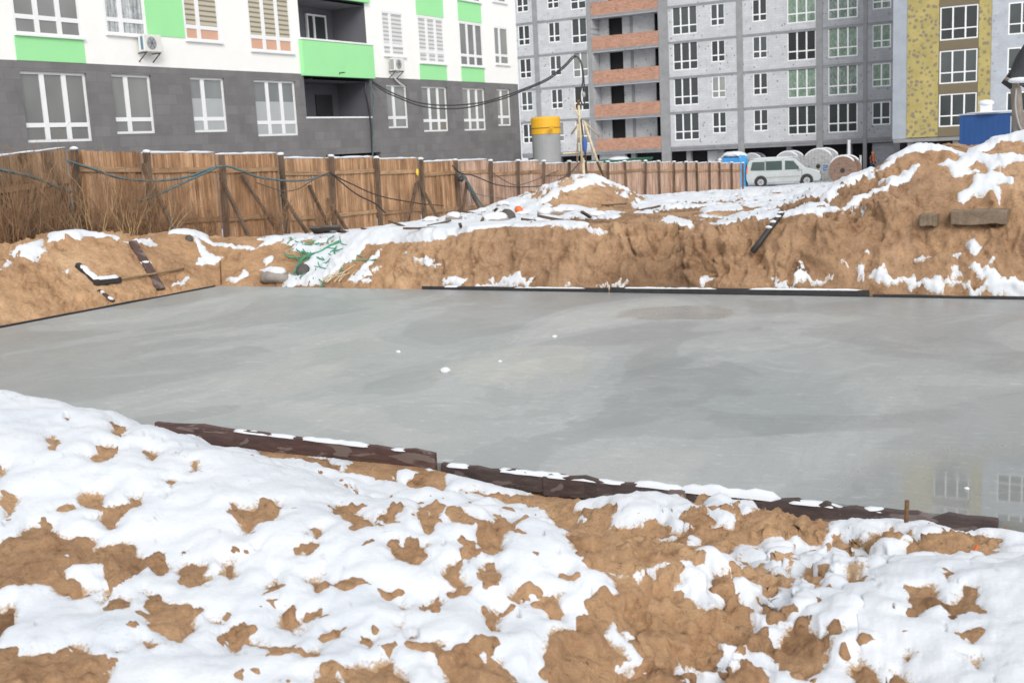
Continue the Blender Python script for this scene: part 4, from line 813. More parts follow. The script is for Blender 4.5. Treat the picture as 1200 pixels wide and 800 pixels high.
cable('power_cable', onX([(575, 201), (590, 211), (605, 217), (622, 213), (640, 206), (655, 200)], -19.2), .016, M['cable_brown'], 'thin brown cable looping over the black one beside the pole')
cable('power_cable', onX([(540, 205), (548, 215), (556, 226), (572, 230), (578, 228)], -19.1), .013, M['cable_teal'], 'thin bluish cable hanging loose by the cable bundle')
cable('power_cable', onX([(582, 232), (600, 233), (625, 233), (645, 232)], -19.2), .014, M['cable_brown'], 'thin cable strung low along the middle boards')
p0 = atX(436, 95, -25.9); p1 = atX(683, 122, -18.6)
def air(pts):
    D0 = (p0-C0)@VF; D1 = (p1-C0)@VF; x0, x1 = pts[0][0], 683; return [atD(x, y, D0+(D1-D0)*min(1, (x-x0)/(x1-x0))) for x, y in pts]
cable('overhead_cable', air([(436, 95), (448, 103), (462, 110), (485, 119), (508, 123), (530, 123.5), (552, 122), (570, 119), (590, 113), (612, 105), (640, 93), (660, 78), (672, 66), (679, 70), (682, 80), (683, 95), (681, 105), (680, 115), (683, 124)]), .030, M['cable'], 'upper black overhead cable from the balcony corner looping over the pole top')
cable('overhead_cable', air([(436, 97), (450, 107), (465, 114), (488, 123), (510, 127), (532, 127.5), (552, 125.5), (570, 121), (592, 115), (613, 106.5), (641, 94.5), (661, 79.5), (674, 67), (681, 73), (684, 90), (685, 110), (685, 124)]), .030, M['cable'], 'lower black overhead cable from the balcony corner looping over the pole top')
cable('wall_cable', onX([(429, 97), (428, 108), (431, 122), (434, 140), (435.5, 160), (436.5, 186)], -25.86), .035, M['cable'], 'black cable running down the wall below the green balcony')
cable('wall_cable', onX([(434, 96), (438, 115), (437.5, 135), (437, 160), (436.8, 186)], -25.84), .025, M['cable_teal'], 'thin grey cable running down the corner below the green balcony')
# cable bundle on the post
a = atX(531, 196, -19.25); mb = MB()
for i in range(5):
    P = [a+np.array([.05, .05*i, -.05-.02*i]), atX(538+i*1.5, 204+i*.8, -19.1), atX(546+i, 208+i*2, -19.05), atX(550+i*4, 222+i*5, -19.0), atX(553+i*5, 238+i*2, -18.9)]; mb.tube(spline(P, 5), .02, 5)
solo(mb, 'cable_bundle', M['cable_teal'], a, 'tangled bundle of bluish cables hanging from a fence post', 'cable')
solo(MB().lump(atX(540, 210, -19.1), .11, (1, 1, .8), .2, 2), 'cable_reel_box', M['plasticblack'], atX(540, 210, -19.1), 'black junction box in the tangled cable bundle', 'junction box', None, True)
solo(MB().lump(atX(489, 202, -19.35), .07, (.6, .8, 1.6), .3, 6), 'tape_knot', M['yellowtape'], atX(489, 202, -19.35), 'yellow tape knot on the reddish fence post', 'tape')

# ------------------------------------------------------------------ pole with props
PX = -18.55; base = atX(686, 224, PX); base[2] = gz(base[0], base[1])
pole = thing('cable_pole', base, 'pale timber pole with thin props that carries the overhead cables', 'pole')
top = atX(678, 120, PX)
def stickpart(nm, a, b, r, mat=M['palewood']): return MB().tube([a, (a+b)/2, b], r, 7).build(nm, mat, pole, None, True)
stickpart('pole', base-np.array([0, 0, .3]), atX(683, 185, PX), .06); stickpart('pole', atX(682, 190, PX), top, .05)
stickpart('pole', atX(681, 140, PX+.08), atX(687, 190, PX+.06), .035, M['post'])
stickpart('pole_tip', atX(678, 123, PX), atX(677.5, 117, PX), .06, M['rust'])
e = atX(718, 224, PX+1.2)
stickpart('prop', atX(684, 142, PX+.05), atX(702, 195, PX+.55), .055); stickpart('prop', atX(700, 190, PX+.5), e-np.array([0, 0, .2]), .05, M['post'])
stickpart('prop', atX(684, 143, PX-.05), atX(702, 160, PX-.8), .045); stickpart('prop', atX(680, 142, PX-.05), atX(670, 157, PX-.7), .04)
stickpart('prop', atX(678, 137, PX), atX(673, 124, PX-.2), .035); stickpart('prop', atX(677, 146, PX), atX(676.5, 190, PX-.5), .04)
stickpart('crossbar', atX(660, 180, PX-.3), atX(697, 178, PX-.3), .035)
MB().lump(atX(685, 170, PX+.1), .16, (.7, .7, 1.9), .3, 12).build('cloth', M['bluecloth'], pole, None, True)
MB().lump(atX(684, 111, PX), .10, (.7, .7, 1.2), .2, 13).build('insulator', M['silogrey'], pole, None, True)

# ------------------------------------------------------------------ windows
def add_window(parent, mats, w, h, cols, transom, at, rz, frame=.075, mull=.10, depth=.10, lower=None, sill=0, kinds=None, store={}):
    """white frame with mullions and one transom; its panes are a child; faces local -y"""
    key = (round(w, 3), round(h, 3), tuple(cols), round(transom, 3), frame, mull, sill, mats.name, lower.name if lower else '')
    if key not in store:
        f = MB(); e = .012
        f.box((-w/2, -depth/2, 0), (w/2, depth/2, frame)).box((-w/2, -depth/2, h-frame), (w/2, depth/2, h)).box((-w/2, -depth/2, frame), (-w/2+frame, depth/2, h-frame)).box((w/2-frame, -depth/2, frame), (w/2, depth/2, h-frame))
        xs = [-w/2+c*w for c in cols]
        for x in xs: f.box((x-mull/2, -depth/2-.004, frame+.002), (x+mull/2, depth/2-.004, h-frame-.002))
        edges = [-w/2+frame]+[q for x in xs for q in (x-mull/2, x+mull/2)]+[w/2-frame]
        for a, b in zip(edges[::2], edges[1::2]): f.box((a, -depth/2+.006, transom-mull*.4), (b, depth/2-.006, transom+mull*.4))
        if sill: f.box((-w/2-.05, -depth/2-sill, -.05), (w/2+.05, depth/2, -.002))
        fo = f.build('window', M['upvc'], parent, (0, 0, 0))
        zlo = transom if lower else frame*.5
        po = MB().box((-w/2+frame*.5, -.012, zlo), (w/2-frame*.5, .012, h-frame*.5)).build('pane', mats, fo, (0, 0, 0)); lo = None
        if lower: lo = MB().box((-w/2+frame*.5, -.012, frame*.5), (w/2-frame*.5, .012, zlo-.004)).build('lower_pane', lower, fo, (0, 0, 0))
        store[key] = (fo, po, lo)
    else:
        a, b, c = store[key]; fo = a.copy(); COL.objects.link(fo); fo.parent = parent
        po = b.copy(); COL.objects.link(po); po.parent = fo
        if c: lo = c.copy(); COL.objects.link(lo); lo.parent = fo
    fo.location = at; fo.rotation_euler = (0, 0, rz); return fo
def holed_wall(mb, u0, u1, v0, v1, holes, fn, depth, nrm_back):
    """rectangular wall with openings; fn(u,v,d) -> point, d = depth behind the face"""
    us = sorted({u0, u1, *[q for h in holes for q in (h[0], h[1]) if u0 < q < u1]}); vs = sorted({v0, v1, *[q for h in holes for q in (h[2], h[3]) if v0 < q < v1]})
    for a, b in zip(us, us[1:]):
        for c, d in zip(vs, vs[1:]):
            mu, mv = (a+b)/2, (c+d)/2
            if any(h[0] < mu < h[1] and h[2] < mv < h[3] for h in holes): continue
            mb.add([fn(a, c, 0), fn(b, c, 0), fn(b, d, 0), fn(a, d, 0)], [(0, 1, 2, 3)])
    for h in holes:
        a, b, c, d = max(h[0], u0), min(h[1], u1), max(h[2], v0), min(h[3], v1)
        if a >= b or c >= d: continue
        dp = h[4] if len(h) > 4 else depth
        quads = [((a, c), (a, d)), ((b, d), (b, c))]
        if d < v1-1e-6 or h[3] <= v1: quads.append(((a, d), (b, d)))
        if c > v0+1e-6 or h[2] >= v0: quads.append(((b, c), (a, c)))
        for p, q in quads: mb.add([fn(*p, 0), fn(*q, 0), fn(*q, dp), fn(*p, dp)], [(0, 1, 2, 3)])

# ------------------------------------------------------------------ green and white apartment block
GX = -26.0; G = thing('apartment_block', (GX, 30, -.5), 'white apartment block with green panels above a grey tiled ground floor', 'building')
ff = lambda u, v, d: (GX-d, u, v)
PIT = 2.865; ROWS = 4
TR = [(21.2, 23.45), (30.6, 32.85), (41.23, 43.33), (44.64, 46.73)]; SM = [(24.35, 25.92), (27.57, 29.16), (38.58, 40.12), (47.86, 49.25), (17.6, 19.2), (13.6, 15.2)]
holes = []; wins = []
for r in range(ROWS):
    z0 = PIT*r
    for a, b in TR: holes.append((a, b, 3.11+z0, 5.01+z0)); wins.append(('t', a, b, 3.11+z0, 1.90, r))
    for a, b in SM: holes.append((a, b, 3.29+z0, 5.02+z0)); wins.append(('s', a, b, 3.29+z0, 1.73, r))
for r in range(ROWS): holes.append((33.33, 37.46, 3.72+PIT*r-(.02 if r else 0), 5.22+PIT*r, 1.6))
holes.append((34.3, 37.9, -.5, 2.36, 2.0))
ZT = 17.0; ZB = -1.6; ZG = 5.28
mb = MB(); holed_wall(mb, 8, 50.06, ZB, ZG, holes, ff, .17, 0); mb.add([(GX, 50.06, ZB), (GX-14, 50.06, ZB), (GX-14, 50.06, ZG), (GX, 50.06, ZG)], [(0, 1, 2, 3)]); mb.add([(GX, 8, ZB), (GX-14, 8, ZB), (GX-14, 8, ZG), (GX, 8, ZG)], [(3, 2, 1, 0)]); mb.build('tile_cladding', M['tile'], G)
mb = MB(); holed_wall(mb, 8, 50.06, ZG, ZT, holes, ff, .17, 0); mb.add([(GX, 50.06, ZG), (GX-14, 50.06, ZG), (GX-14, 50.06, ZT), (GX, 50.06, ZT)], [(0, 1, 2, 3)]); mb.add([(GX, 8, ZG), (GX-14, 8, ZG), (GX-14, 8, ZT), (GX, 8, ZT)], [(3, 2, 1, 0)]); mb.build('wall', M['render'], G)
MB().box((GX-14, 8, ZT), (GX+.05, 50.11, ZT+.3)).build('roof', M['band'], G)
mb = MB(); mb.box((GX-13.9, 8.1, ZB), (GX-2.2, 49.96, ZT-.01))
for a, b in [(8.1, 33.2), (37.6, 49.96)]: mb.box((GX-2.19, a, ZB), (GX-.26, b, ZT-.01))
mb.build('interior', M['black'], G)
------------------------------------
→ DIRECTION:
Every line holding "from" should be copied out.

→ WRITTEN ANSWER:
Continue the Blender Python script for this scene: part 4, from line 813. More parts follow. The script is for Blender 4.5. Treat the picture as 1200 pixels wide and 800 pixels high.
cable('overhead_cable', air([(436, 95), (448, 103), (462, 110), (485, 119), (508, 123), (530, 123.5), (552, 122), (570, 119), (590, 113), (612, 105), (640, 93), (660, 78), (672, 66), (679, 70), (682, 80), (683, 95), (681, 105), (680, 115), (683, 124)]), .030, M['cable'], 'upper black overhead cable from the balcony corner looping over the pole top')
cable('overhead_cable', air([(436, 97), (450, 107), (465, 114), (488, 123), (510, 127), (532, 127.5), (552, 125.5), (570, 121), (592, 115), (613, 106.5), (641, 94.5), (661, 79.5), (674, 67), (681, 73), (684, 90), (685, 110), (685, 124)]), .030, M['cable'], 'lower black overhead cable from the balcony corner looping over the pole top')
solo(mb, 'cable_bundle', M['cable_teal'], a, 'tangled bundle of bluish cables hanging from a fence post', 'cable')